======== Data lines

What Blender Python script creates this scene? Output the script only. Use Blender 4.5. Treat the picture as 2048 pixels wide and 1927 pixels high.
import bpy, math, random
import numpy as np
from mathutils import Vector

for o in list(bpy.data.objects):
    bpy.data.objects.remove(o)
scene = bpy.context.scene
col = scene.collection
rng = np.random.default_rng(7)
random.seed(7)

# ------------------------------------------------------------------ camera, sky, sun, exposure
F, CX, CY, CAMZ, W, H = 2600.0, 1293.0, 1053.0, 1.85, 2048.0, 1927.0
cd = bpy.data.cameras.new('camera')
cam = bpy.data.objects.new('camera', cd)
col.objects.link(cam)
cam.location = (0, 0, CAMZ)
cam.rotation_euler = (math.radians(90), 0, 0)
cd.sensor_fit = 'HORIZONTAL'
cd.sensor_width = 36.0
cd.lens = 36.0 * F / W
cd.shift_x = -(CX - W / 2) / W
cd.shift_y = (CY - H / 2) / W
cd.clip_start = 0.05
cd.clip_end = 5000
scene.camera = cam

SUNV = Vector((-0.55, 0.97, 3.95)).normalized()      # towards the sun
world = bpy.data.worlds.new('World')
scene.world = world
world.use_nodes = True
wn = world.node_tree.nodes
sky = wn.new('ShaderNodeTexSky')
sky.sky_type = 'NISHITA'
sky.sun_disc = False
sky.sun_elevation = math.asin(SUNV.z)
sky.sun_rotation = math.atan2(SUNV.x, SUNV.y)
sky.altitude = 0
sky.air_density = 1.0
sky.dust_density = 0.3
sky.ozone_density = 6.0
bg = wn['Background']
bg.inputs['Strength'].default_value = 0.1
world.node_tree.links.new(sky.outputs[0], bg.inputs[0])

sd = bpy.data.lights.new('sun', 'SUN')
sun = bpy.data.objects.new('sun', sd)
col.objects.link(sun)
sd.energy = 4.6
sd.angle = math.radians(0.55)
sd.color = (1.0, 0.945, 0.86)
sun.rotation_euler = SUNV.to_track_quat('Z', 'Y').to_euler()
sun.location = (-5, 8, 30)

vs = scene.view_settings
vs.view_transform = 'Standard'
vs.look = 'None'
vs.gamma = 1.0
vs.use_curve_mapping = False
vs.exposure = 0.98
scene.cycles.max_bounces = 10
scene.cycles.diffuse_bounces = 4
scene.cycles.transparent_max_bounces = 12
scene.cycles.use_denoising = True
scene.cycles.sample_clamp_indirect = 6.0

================

(Required work)
Produce the lines from the top of the listing through the "random.seed(7)" line exactly as they appear, with no additional output.

(The response)
What Blender Python script creates this scene? Output the script only. Use Blender 4.5. Treat the picture as 2048 pixels wide and 1927 pixels high.
import bpy, math, random
import numpy as np
from mathutils import Vector

for o in list(bpy.data.objects):
    bpy.data.objects.remove(o)
scene = bpy.context.scene
col = scene.collection
rng = np.random.default_rng(7)
random.seed(7)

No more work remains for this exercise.